James then railed about the treatment of black people in an April 6 video cited in the complaint, saying: "And so the message to me is: I should have gotten a gun, and just started shooting."
In a video posted a day before the attack, James criticises crime against black people and says things would only change if certain people were "stomped, kicked and tortured" out of their "comfort zone".
Surveillance cameras spotted James entering the subway system turnstiles on Tuesday, dressed as a maintenance or construction worker in a yellow hard hat and orange working jacket with reflective tape.
Police say fellow riders heard him say only "oops" as he set off one smoke grenade in a crowded carriage as it rolled into a station.
He then set off a second smoke grenade and started firing, police said.
In the smoke and chaos that ensued, police say James made his getaway by slipping into a train that pulled in across the platform and exited after the first stop.
Left behind at the scene was the gun, extended magazines, a hatchet, detonated and undetonated smoke grenades, a black rubbish bin, petrol and the key to a van, police said.

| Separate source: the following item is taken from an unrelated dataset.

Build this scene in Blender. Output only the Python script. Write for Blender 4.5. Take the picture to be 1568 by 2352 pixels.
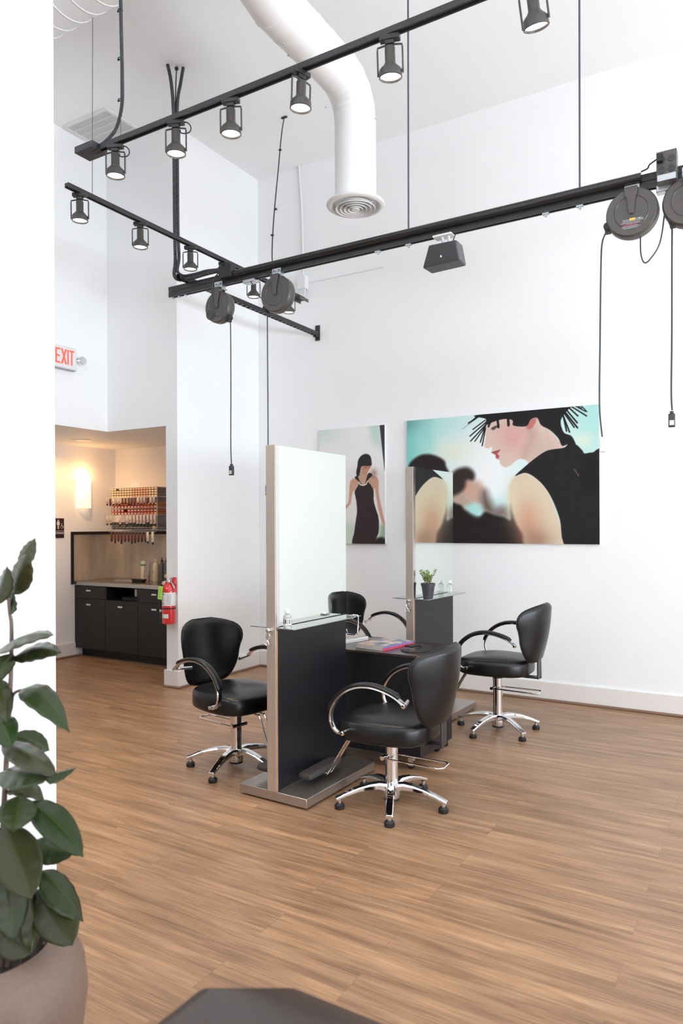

That key led investigators to James, and clues to a life of setbacks and anger as he bounced among factory and maintenance jobs and was sacked at least twice.
Investigators said James had 12 prior arrests from 1990 to 2007, including for possession of burglary tools, criminal sex act, trespassing, larceny and disorderly conduct.
James was not prohibited from purchasing or owning a firearm.
Police said the gun used in the attack was legally purchased at a pawn shop in 2011.
A search of James' storage unit and apartment turned up at least two types of ammunition, including the kind used with an AR-15 assault-style rifle and a taser.